__Exercise objective__:
Every line of the listing must be reproduced as it stands. Leave the images behind.

__Information shown__:
******

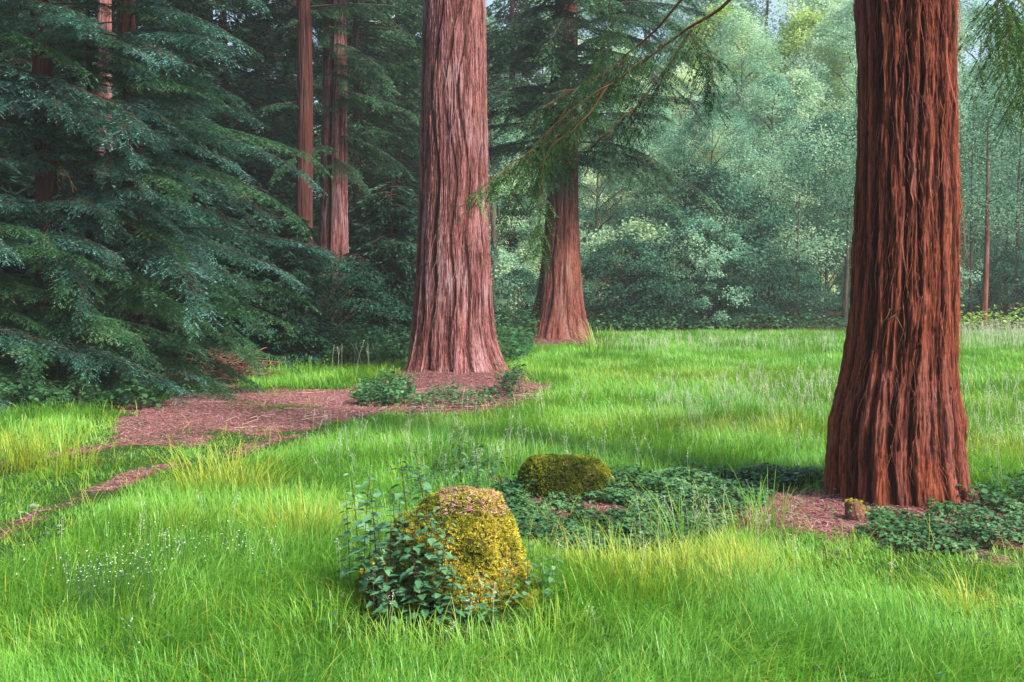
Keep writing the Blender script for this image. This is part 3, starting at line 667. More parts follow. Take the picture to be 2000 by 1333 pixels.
def crown_conif(seed, H, Rr, base, ntier, mats=None):
    rs = np.random.RandomState(seed); lf, wd = MB(), MB()
    t = np.linspace(0, 1, 10); tube(wd, np.stack([0 * t, 0 * t, -.2 + t * H], 1), .2 * (1 - .9 * t), 8, a=.4)
    for k in range(ntier):
        z = base + (H - base) * (k + rs.rand()) / ntier; f = (z - base) / (H - base)
        L = Rr * (1 - f * .75) * rs.uniform(.55, 1.15); az = rs.uniform(0, 6.283); dr = rs.uniform(.15, .45); rise = rs.uniform(-.05, .15)
        d = np.array([math.cos(az), math.sin(az), 0]); sdv = np.array([-math.sin(az), math.cos(az), 0])
        s = np.linspace(0, 1, 8); P = d * (s * L)[:, None]; P[:, 2] = z + L * (rise * s - dr * s**2)
        tube(wd, P, .03 * (1 - .8 * s), 4, a=.4)
        n_ = int(230 * L); s = .12 + .88 * rs.rand(n_)**.8; lat = rs.uniform(-1, 1, n_) * .30 * L * np.sin(np.clip(s * 1.1, 0, 1) * math.pi)**.6
        c = d * (s * L)[:, None] + sdv * lat[:, None]; c[:, 2] = z + L * (rise * s - dr * s**2) - .45 * np.abs(lat) - rs.rand(n_)**2 * .28
        bd = norm(d + sdv * (np.sign(lat) * rs.uniform(.3, 1.2, n_))[:, None] + np.array([0, 0, -.45]) + rs.normal(size=(n_, 3)) * .22)
        sv = norm(np.cross(bd, np.array([0, 0, 1.]) + rs.normal(size=(n_, 3)) * .5))
        LL = rs.uniform(.10, .24, n_)
        blades(lf, c, bd, sv, LL, LL * .27, 0, a=np.clip(rs.rand() * .5 + .5 * rs.rand(n_), 0, 1))
    return lf, wd
TD = []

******

__Task response__:
Keep writing the Blender script for this image. This is part 3, starting at line 667. More parts follow. Take the picture to be 2000 by 1333 pixels.
def crown_conif(seed, H, Rr, base, ntier, mats=None):
    rs = np.random.RandomState(seed); lf, wd = MB(), MB()
    t = np.linspace(0, 1, 10); tube(wd, np.stack([0 * t, 0 * t, -.2 + t * H], 1), .2 * (1 - .9 * t), 8, a=.4)
    for k in range(ntier):
        z = base + (H - base) * (k + rs.rand()) / ntier; f = (z - base) / (H - base)
        L = Rr * (1 - f * .75) * rs.uniform(.55, 1.15); az = rs.uniform(0, 6.283); dr = rs.uniform(.15, .45); rise = rs.uniform(-.05, .15)
        d = np.array([math.cos(az), math.sin(az), 0]); sdv = np.array([-math.sin(az), math.cos(az), 0])
        s = np.linspace(0, 1, 8); P = d * (s * L)[:, None]; P[:, 2] = z + L * (rise * s - dr * s**2)
        tube(wd, P, .03 * (1 - .8 * s), 4, a=.4)
        n_ = int(230 * L); s = .12 + .88 * rs.rand(n_)**.8; lat = rs.uniform(-1, 1, n_) * .30 * L * np.sin(np.clip(s * 1.1, 0, 1) * math.pi)**.6
        c = d * (s * L)[:, None] + sdv * lat[:, None]; c[:, 2] = z + L * (rise * s - dr * s**2) - .45 * np.abs(lat) - rs.rand(n_)**2 * .28
        bd = norm(d + sdv * (np.sign(lat) * rs.uniform(.3, 1.2, n_))[:, None] + np.array([0, 0, -.45]) + rs.normal(size=(n_, 3)) * .22)
        sv = norm(np.cross(bd, np.array([0, 0, 1.]) + rs.normal(size=(n_, 3)) * .5))
        LL = rs.uniform(.10, .24, n_)
        blades(lf, c, bd, sv, LL, LL * .27, 0, a=np.clip(rs.rand() * .5 + .5 * rs.rand(n_), 0, 1))
    return lf, wd
TD = []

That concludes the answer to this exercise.